After nearly four years away from the gym, I finally stepped back onto the mat.
One class.
I had trained at home, rolled gently with my wife (a white belt beginner), stretched, rehabbed, breathed, reflected. I had rebuilt something in myself I wasn’t sure I’d ever get back. And that first class back felt like the beginning of a new chapter.
Then I got the flu.
39–40°C fever, day after day. Body aching. No strength. No breath.
I spent most of the day asleep, the rest of it staring at the ceiling, disappointed and frustrated.
I had waited so long to come back.
Now this?
That’s what it felt like life was asking me.
Like some unseen force was saying:
“You say you want this? Let’s find out how bad.”
And the truth is—I didn’t have the energy to fight back.
I couldn’t train. Could barely sit up some days.
Even messaging my coach to cancel class felt heavy—not physically, but emotionally.
Because it wasn’t just a class I was missing.
It was momentum. It was the identity I was trying to reclaim.
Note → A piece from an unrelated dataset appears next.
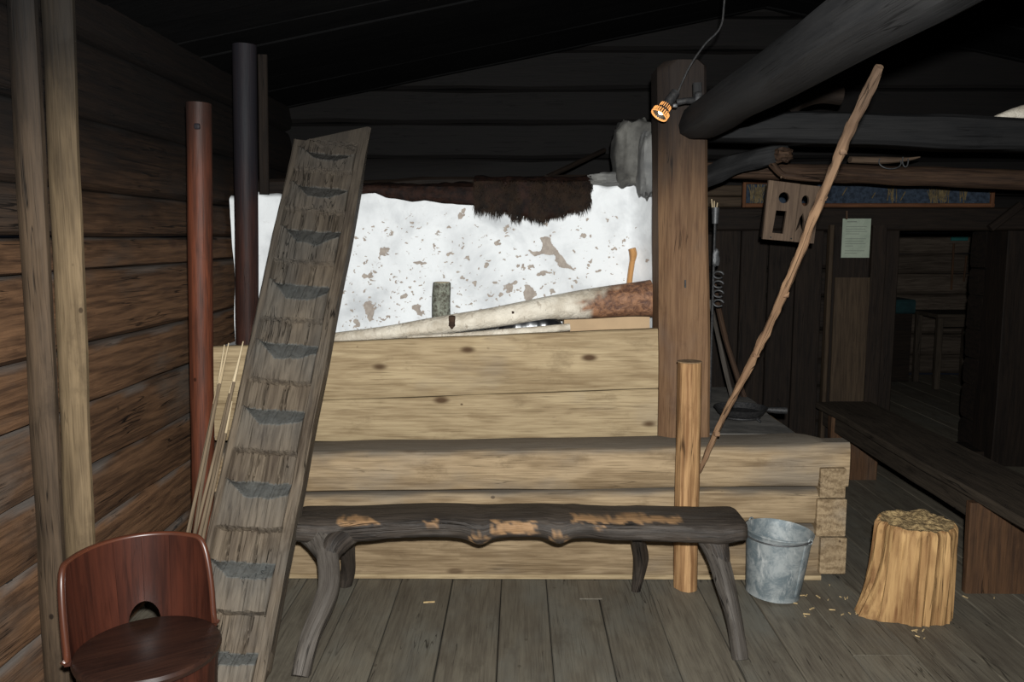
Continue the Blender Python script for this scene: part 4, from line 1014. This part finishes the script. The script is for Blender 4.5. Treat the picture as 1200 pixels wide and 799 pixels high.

It was the story I had just started to tell myself: “I’m back.”
Now I was back in bed.
I didn’t have the strength to roll.
But I could read.
So I picked up a book that had been sitting on my shelf for a while—BJJ Globetrotter, by Christian Graugart.
I didn’t expect much.
But what I got… was exactly what I needed.
His story—about travel, identity, burnout, and community—hit me in a way I didn’t see coming.
Here was someone who also got tired, lost, overwhelmed.
Someone who reconnected with the why behind jiu-jitsu.
Someone who made it his own again.
And for the few hours each day that I was awake and not shivering with fever, I read that book.
And slowly, something inside me came back online.
Reading that book reminded me why I started this blog in the first place.
Not because I’ve got it all figured out.
Not because I’m a black belt guru.
But because I’m someone who’s in it.
Someone who knows what it’s like to fall apart, and try to put it back together—with breath, sweat, doubt, and heart.
This blog isn’t about technique breakdowns or perfect answers.
It’s about sharing the journey—as honestly as I can—so that maybe, if you’re on a similar path, you’ll feel a little less alone.
I didn’t train this week.
I didn’t stretch. I didn’t roll. I barely moved.
But I stayed connected.
To the path. To the purpose. To the quiet discipline that says:
- “When you're better, you’ll try again.”
Sometimes the practice is just not quitting.
Sometimes it’s letting your body heal, and your mind soften, instead of spiraling into guilt or shame.
This is what yoga teaches too.
That there’s a season for effort—and a season for stillness.
That your breath is still training, even when your body is in bed.
I’m still recovering as I write this.
But I’m also dreaming again.
Of future rolls.
Of the next class.
Of finding my rhythm, slowly but steadily.
And I’m more sure than ever that this blog is part of that journey.
A place to track the wins, the losses, the in-between.
A space to explore not just jiu-jitsu or yoga—but the moments where life asks:
- “How bad do you want it?”
My answer?
Bad enough to come back.
Even if I have to start over again—every damn time.
If you’re feeling stuck, sick, or sidelined…
If you’ve just started again and life immediately kicked you in the ribs…
Take a breath.
You’re not behind.
You’re not weak.
You’re in the practice—right here, right now.
And that counts.
Flow. Fight. Fatherhood.
Even when you're in bed. Especially then.